New York’s report condemning hydraulic fracturing, or fracking, comes just weeks after the EPA released its own multi-year report which found no “evidence that [fracking activities] have led to widespread, systemic impacts on drinking water resources in the United States.”

New York’s fracking study has been touted by environmentalists who want to ban the well-stimulation technique nationwide, but the study by Democratic Gov. Andrew Cuomo’s administration did not find any hard evidence that fracking was harming the environment or public health.

“This decision is a moratorium on New York’s economic opportunity,” Karen Moreau, the executive director of the American Petroleum Institute-New York, said in a statement.

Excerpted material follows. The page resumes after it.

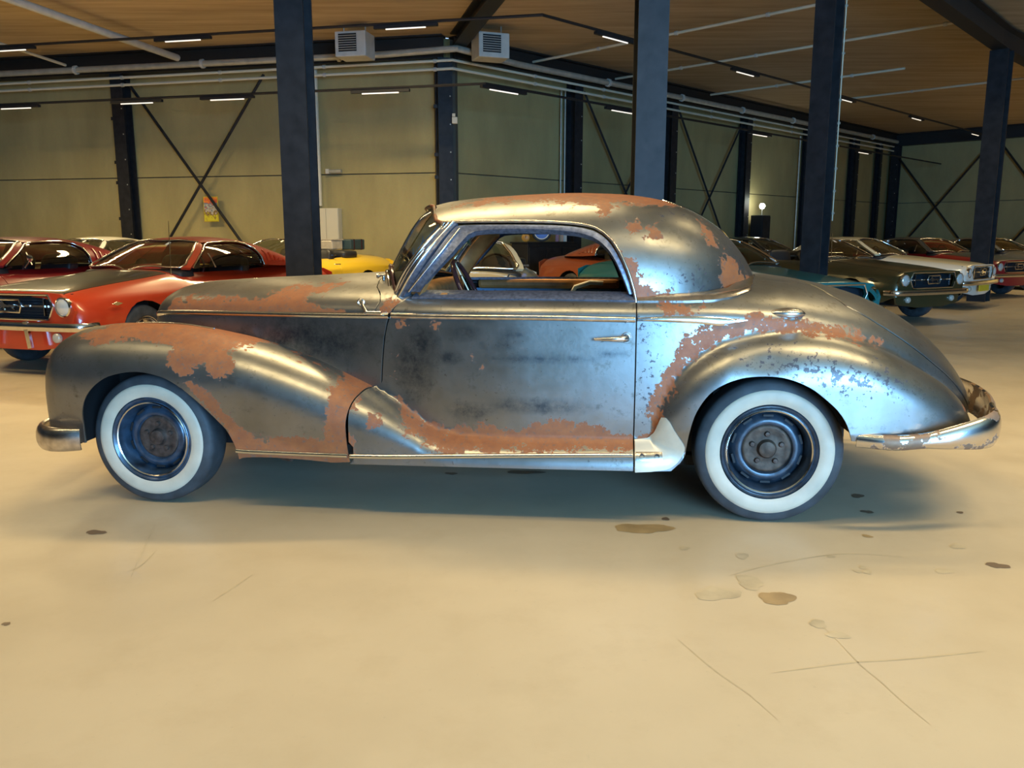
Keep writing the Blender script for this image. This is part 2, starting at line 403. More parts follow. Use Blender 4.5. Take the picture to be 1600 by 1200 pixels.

“After five years of comprehensive study, the EPA’s $32 million review confirms that properly regulated fracking poses no systemic widespread threat to drinking water,” Moreau said. “New York remains idle while thousands of families in NY’s southern tier have their hopes for economic opportunity dashed by the Governor’s decision.”

The Cuomo administration argues its study looks at “impacts to air, water, public health, ecosystems, wildlife and community character” as opposed to the EPA’s study that just looks at water resources. But the main environmentalist objections to fracking focused on its potential impacts on water resources, so the EPA’s findings have cast doubt upon New York’s state-level ban.

“New York has made history today,” Kate Sinding, director of the Community Fracking Defense Project at the Natural Resources Defense Council. “Governor Cuomo boldly refused to cave to pressure to gamble our clean air, safe drinking water and communities for oil and gas industry profit. The health and well-being of New Yorkers has prevailed over powerful polluters.”

Proponents of fracking have also called into question the research used to justify banning the technique in New York. The industry-backed group Energy In Depth issued a report claiming Cuomo’s fracking study “relies on highly questionable sources, including research papers with strong ties to the fringe activists who helped hasten the ban in New York.” EID notes that some of the research cited by DEC officials “were financed and produced almost entirely by professional opposition groups.”